→ Exercise requirements
Your task is to reproduce word for word the lines running from the line containing "were 1280x854 pixels." to the line containing "H)).build('trim_7', jm, smooth=False))", inclusive. Nothing else belongs in the answer.
________
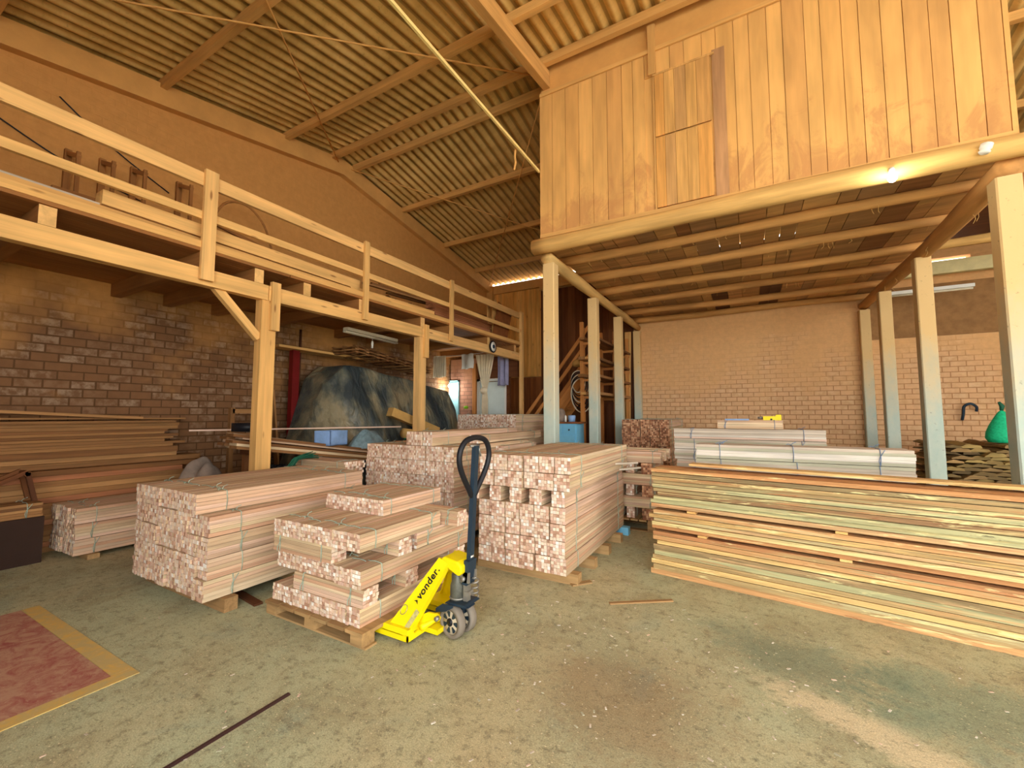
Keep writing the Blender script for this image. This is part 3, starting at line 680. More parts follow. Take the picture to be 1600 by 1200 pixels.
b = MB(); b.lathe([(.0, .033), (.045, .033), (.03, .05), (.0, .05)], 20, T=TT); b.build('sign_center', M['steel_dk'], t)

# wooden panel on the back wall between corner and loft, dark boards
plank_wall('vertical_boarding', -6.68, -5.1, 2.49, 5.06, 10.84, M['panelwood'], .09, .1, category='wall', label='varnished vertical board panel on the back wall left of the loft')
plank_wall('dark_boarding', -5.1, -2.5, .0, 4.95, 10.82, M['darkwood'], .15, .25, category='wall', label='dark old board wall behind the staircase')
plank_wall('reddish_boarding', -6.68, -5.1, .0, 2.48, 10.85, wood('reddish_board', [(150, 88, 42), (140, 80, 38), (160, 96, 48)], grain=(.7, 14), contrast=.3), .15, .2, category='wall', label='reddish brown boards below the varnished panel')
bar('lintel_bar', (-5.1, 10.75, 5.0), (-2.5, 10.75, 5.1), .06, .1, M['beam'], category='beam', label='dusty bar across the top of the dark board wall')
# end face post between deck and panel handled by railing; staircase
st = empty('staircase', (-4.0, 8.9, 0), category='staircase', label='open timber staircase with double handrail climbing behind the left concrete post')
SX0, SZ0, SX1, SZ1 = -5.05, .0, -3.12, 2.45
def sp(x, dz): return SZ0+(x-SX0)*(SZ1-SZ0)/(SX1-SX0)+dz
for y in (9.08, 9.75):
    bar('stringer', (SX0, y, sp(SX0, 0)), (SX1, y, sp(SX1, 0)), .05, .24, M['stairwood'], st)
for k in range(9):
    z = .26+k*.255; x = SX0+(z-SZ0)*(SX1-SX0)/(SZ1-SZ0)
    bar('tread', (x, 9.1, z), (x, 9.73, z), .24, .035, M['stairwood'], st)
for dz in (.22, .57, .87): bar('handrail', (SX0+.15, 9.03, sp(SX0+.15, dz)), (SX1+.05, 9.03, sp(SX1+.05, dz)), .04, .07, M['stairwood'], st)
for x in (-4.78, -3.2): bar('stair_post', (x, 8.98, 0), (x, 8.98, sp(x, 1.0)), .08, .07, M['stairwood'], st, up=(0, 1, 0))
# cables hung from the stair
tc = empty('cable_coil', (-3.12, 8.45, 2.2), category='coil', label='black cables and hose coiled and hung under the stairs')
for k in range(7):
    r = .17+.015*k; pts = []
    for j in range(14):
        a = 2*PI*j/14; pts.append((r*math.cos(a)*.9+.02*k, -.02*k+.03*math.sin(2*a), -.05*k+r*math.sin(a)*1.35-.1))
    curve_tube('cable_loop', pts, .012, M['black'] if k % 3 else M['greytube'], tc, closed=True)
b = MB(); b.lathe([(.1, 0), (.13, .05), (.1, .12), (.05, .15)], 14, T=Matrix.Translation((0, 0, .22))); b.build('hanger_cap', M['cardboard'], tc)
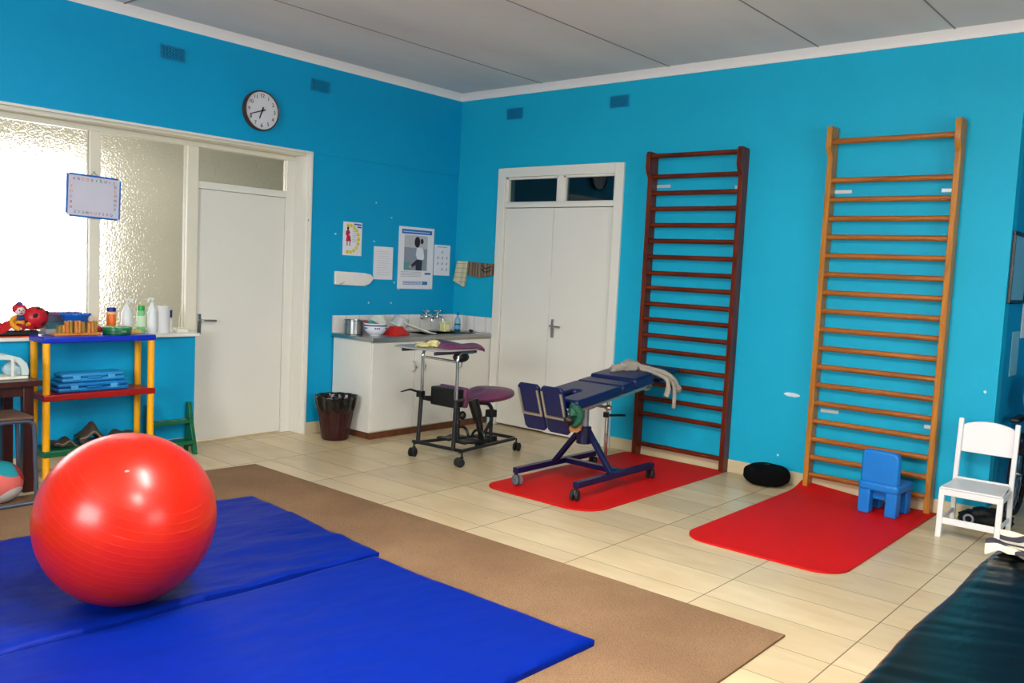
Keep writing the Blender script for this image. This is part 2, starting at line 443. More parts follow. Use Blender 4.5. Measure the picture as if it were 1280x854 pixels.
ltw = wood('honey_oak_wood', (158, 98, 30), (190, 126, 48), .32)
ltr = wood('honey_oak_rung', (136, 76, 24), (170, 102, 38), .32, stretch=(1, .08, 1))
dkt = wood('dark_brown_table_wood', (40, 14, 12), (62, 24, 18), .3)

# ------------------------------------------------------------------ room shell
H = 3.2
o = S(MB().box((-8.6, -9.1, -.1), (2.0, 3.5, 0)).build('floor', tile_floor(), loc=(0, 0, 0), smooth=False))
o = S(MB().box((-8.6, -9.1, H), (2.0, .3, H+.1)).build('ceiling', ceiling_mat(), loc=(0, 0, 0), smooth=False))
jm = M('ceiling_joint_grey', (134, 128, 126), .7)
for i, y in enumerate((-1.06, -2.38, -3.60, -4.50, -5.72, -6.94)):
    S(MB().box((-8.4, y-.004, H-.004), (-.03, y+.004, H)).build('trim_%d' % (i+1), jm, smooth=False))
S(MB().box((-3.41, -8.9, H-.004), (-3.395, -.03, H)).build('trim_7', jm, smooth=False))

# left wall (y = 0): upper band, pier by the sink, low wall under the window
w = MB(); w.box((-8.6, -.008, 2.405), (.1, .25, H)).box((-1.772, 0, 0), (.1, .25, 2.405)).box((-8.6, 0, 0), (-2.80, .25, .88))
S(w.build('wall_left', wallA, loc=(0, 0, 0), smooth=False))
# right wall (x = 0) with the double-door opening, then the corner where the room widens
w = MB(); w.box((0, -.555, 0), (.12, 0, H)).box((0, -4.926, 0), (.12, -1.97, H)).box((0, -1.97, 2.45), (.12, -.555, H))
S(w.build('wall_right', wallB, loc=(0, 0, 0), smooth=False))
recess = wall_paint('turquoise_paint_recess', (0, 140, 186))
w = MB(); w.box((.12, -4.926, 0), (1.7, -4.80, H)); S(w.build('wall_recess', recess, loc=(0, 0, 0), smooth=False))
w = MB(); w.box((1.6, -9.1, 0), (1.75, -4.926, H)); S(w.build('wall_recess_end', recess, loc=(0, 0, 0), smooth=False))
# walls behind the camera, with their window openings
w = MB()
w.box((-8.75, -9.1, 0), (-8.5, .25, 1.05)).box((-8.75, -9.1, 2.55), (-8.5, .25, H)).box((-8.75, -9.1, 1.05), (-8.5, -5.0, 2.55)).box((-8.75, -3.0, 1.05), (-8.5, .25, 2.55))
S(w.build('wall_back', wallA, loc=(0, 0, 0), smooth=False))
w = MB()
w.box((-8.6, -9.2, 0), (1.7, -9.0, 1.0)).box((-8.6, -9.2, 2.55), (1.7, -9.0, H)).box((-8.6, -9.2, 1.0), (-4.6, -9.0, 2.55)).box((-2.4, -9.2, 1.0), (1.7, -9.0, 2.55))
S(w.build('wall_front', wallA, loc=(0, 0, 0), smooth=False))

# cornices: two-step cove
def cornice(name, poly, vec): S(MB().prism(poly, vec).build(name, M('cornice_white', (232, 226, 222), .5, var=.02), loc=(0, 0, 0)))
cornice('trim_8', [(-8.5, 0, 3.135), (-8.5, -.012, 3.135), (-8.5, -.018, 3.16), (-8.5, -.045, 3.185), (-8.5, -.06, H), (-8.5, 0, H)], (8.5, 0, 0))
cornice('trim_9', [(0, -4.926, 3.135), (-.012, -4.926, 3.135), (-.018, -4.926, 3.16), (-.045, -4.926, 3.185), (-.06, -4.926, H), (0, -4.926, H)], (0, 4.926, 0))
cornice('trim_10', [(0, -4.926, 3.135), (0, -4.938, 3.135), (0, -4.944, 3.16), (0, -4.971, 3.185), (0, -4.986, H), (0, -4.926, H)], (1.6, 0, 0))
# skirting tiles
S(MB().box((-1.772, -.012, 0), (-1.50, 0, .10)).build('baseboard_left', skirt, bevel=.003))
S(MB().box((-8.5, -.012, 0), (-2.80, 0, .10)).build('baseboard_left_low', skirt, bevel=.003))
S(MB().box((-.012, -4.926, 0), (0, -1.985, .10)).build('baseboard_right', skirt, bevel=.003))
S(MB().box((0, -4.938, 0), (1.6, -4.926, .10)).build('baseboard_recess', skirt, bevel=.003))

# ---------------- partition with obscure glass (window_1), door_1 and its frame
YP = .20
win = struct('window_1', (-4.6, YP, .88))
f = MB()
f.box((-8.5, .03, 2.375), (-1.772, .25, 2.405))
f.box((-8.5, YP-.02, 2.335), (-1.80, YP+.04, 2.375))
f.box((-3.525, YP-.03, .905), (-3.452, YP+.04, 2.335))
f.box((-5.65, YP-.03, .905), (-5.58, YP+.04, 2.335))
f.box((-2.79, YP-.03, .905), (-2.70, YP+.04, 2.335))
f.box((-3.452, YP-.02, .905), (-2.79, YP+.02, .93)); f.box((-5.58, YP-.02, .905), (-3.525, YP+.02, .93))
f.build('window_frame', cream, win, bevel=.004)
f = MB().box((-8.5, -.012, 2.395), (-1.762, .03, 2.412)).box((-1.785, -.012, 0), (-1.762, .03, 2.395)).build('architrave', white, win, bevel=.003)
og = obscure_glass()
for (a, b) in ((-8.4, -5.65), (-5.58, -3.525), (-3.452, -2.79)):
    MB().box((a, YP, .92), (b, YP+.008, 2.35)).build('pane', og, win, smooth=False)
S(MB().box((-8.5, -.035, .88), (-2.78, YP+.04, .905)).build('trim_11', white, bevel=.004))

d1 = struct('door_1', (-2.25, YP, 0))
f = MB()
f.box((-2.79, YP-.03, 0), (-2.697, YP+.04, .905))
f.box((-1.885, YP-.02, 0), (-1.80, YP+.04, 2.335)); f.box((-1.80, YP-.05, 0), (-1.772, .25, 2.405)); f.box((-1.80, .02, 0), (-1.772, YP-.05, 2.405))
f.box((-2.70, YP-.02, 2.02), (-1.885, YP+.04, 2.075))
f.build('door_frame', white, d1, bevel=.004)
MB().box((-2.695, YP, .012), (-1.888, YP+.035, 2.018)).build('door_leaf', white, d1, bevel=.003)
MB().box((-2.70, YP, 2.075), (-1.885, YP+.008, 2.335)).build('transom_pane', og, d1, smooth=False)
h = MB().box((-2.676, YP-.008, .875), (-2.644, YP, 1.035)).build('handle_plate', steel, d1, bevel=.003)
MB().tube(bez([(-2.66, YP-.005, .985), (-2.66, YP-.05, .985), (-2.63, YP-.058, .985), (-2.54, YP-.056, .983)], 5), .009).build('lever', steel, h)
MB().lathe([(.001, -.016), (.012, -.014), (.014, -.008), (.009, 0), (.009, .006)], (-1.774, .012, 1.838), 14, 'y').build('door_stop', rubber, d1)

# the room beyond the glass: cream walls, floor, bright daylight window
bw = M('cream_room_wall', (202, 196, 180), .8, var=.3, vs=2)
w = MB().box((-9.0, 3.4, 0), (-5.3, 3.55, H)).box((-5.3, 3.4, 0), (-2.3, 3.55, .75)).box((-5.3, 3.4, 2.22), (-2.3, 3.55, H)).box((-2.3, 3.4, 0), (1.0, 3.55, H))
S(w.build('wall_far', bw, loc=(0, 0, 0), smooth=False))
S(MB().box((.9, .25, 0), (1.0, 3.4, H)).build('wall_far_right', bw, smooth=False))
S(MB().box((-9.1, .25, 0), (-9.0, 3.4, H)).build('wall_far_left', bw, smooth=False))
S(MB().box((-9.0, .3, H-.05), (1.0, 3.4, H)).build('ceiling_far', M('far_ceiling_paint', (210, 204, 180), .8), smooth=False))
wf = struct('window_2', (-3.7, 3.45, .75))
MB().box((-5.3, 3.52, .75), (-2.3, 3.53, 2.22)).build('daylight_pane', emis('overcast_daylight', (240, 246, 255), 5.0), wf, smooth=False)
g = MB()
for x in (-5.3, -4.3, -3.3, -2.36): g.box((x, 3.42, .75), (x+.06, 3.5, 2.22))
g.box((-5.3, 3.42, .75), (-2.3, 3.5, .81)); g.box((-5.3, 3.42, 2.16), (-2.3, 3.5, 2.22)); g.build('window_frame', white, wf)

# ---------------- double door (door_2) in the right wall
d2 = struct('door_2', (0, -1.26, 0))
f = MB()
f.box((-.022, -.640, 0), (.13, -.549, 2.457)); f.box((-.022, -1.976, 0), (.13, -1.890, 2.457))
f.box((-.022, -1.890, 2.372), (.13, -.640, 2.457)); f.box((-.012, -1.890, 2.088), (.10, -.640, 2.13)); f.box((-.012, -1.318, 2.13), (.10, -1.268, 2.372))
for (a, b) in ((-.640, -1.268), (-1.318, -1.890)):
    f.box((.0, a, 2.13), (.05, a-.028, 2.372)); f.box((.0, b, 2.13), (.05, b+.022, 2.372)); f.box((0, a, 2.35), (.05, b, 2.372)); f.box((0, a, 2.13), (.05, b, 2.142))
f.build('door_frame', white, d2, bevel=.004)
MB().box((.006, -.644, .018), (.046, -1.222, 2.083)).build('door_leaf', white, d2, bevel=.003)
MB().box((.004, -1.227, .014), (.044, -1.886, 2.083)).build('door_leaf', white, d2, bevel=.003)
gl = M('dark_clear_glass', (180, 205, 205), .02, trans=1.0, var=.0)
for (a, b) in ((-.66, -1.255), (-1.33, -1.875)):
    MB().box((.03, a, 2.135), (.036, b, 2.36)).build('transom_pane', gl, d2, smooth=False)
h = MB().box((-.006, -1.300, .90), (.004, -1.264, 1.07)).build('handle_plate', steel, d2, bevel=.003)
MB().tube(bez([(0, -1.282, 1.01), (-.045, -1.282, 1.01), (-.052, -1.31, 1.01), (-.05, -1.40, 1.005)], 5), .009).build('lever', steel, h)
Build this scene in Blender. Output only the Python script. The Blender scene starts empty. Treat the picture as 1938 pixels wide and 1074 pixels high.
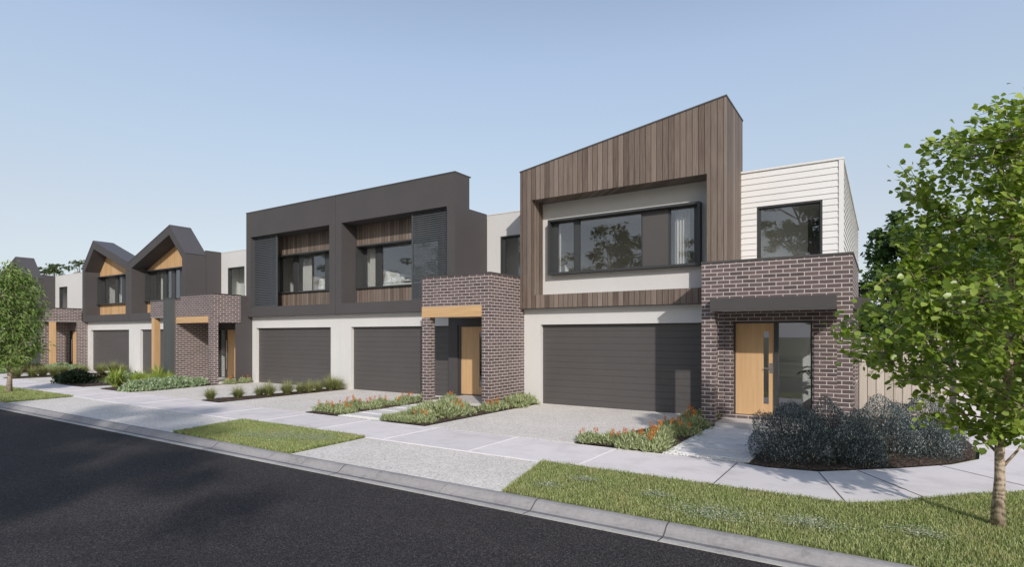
________
→ Exercise answer
Keep writing the Blender script for this image. This is part 2, starting at line 443. More parts follow. Use Blender 4.5. Measure the picture as if it were 1280x854 pixels.
ltw = wood('honey_oak_wood', (158, 98, 30), (190, 126, 48), .32)
ltr = wood('honey_oak_rung', (136, 76, 24), (170, 102, 38), .32, stretch=(1, .08, 1))
dkt = wood('dark_brown_table_wood', (40, 14, 12), (62, 24, 18), .3)

# ------------------------------------------------------------------ room shell
H = 3.2
o = S(MB().box((-8.6, -9.1, -.1), (2.0, 3.5, 0)).build('floor', tile_floor(), loc=(0, 0, 0), smooth=False))
o = S(MB().box((-8.6, -9.1, H), (2.0, .3, H+.1)).build('ceiling', ceiling_mat(), loc=(0, 0, 0), smooth=False))
jm = M('ceiling_joint_grey', (134, 128, 126), .7)
for i, y in enumerate((-1.06, -2.38, -3.60, -4.50, -5.72, -6.94)):
    S(MB().box((-8.4, y-.004, H-.004), (-.03, y+.004, H)).build('trim_%d' % (i+1), jm, smooth=False))
S(MB().box((-3.41, -8.9, H-.004), (-3.395, -.03, H)).build('trim_7', jm, smooth=False))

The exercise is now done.